The argument is honest about how dangerous the decision is. Pryce is borrowing one hundred thousand dollars from the ex-wife he has just signed a house away from. He is hiring a fifteen-year-old without his manager’s permission. He is treating a stranger’s gifted son as his second chance at a first chance, and Elena’s quiet ask for cash up front is the show telling us she sees the same shape Pryce does and intends to be paid for it whether the trip works or not. The pilot does not pretend Pryce is good. It pretends that the difference between a hustler and a coach is the willingness to let a kid take the shot you cannot.

Verdict

Pilots that need to do this much heavy lifting on grief usually pay for it in comic momentum.

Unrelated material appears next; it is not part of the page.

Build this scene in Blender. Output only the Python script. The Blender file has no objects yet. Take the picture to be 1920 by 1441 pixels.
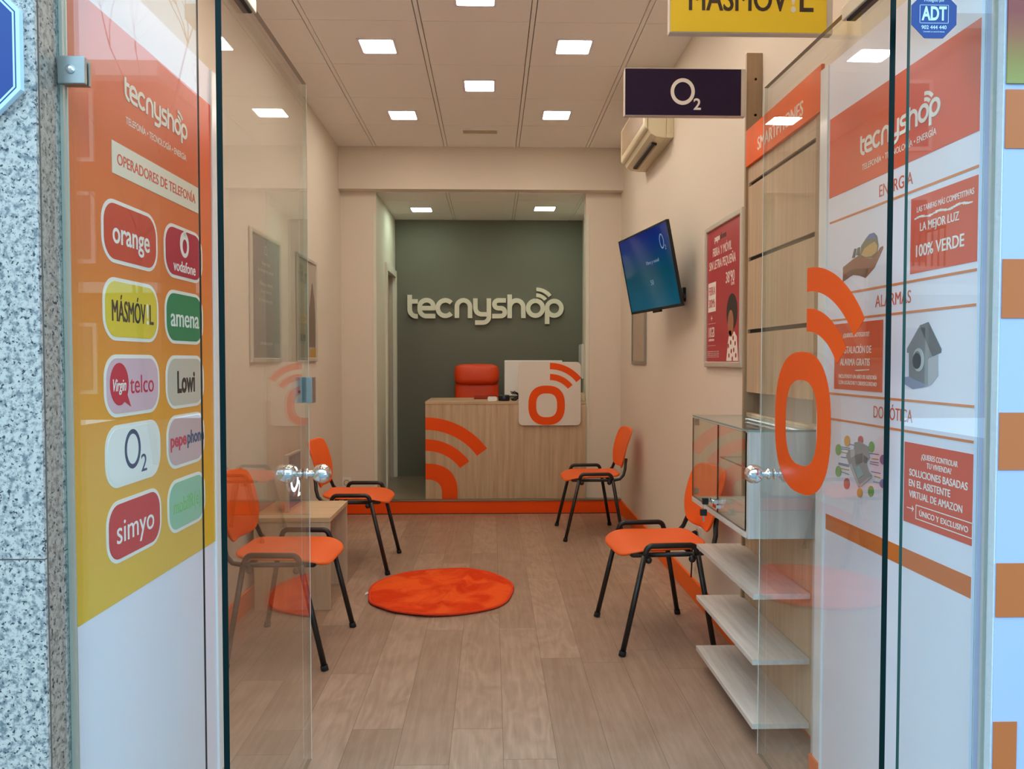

Stick does not, and the reason it does not is the cast. Wilson is playing inside his own register — laconic, sun-damaged, half a beat slow — and the show has built a story that asks his late-period charm to mean something. Treviño builds Amber-Linn into a real second lead across two scenes. Maron’s Mitts is a comic engine that doubles as the emotional ballast, which is harder than the show makes it look. Dager and the actress playing Elena do the work of making Santi and his mother feel like people the show has been thinking about as long as it has been thinking about Pryce. The jokes about helium voices and numerical depositions and shed-dinging hustler kids land cleanly. The 70-30 negotiation is paced a beat fast. The bar scene leans on stranger-as-chorus blocking the show will have to outgrow. None of that is fatal. This is a pilot that knows what its show is about and waits the right amount of time to tell you.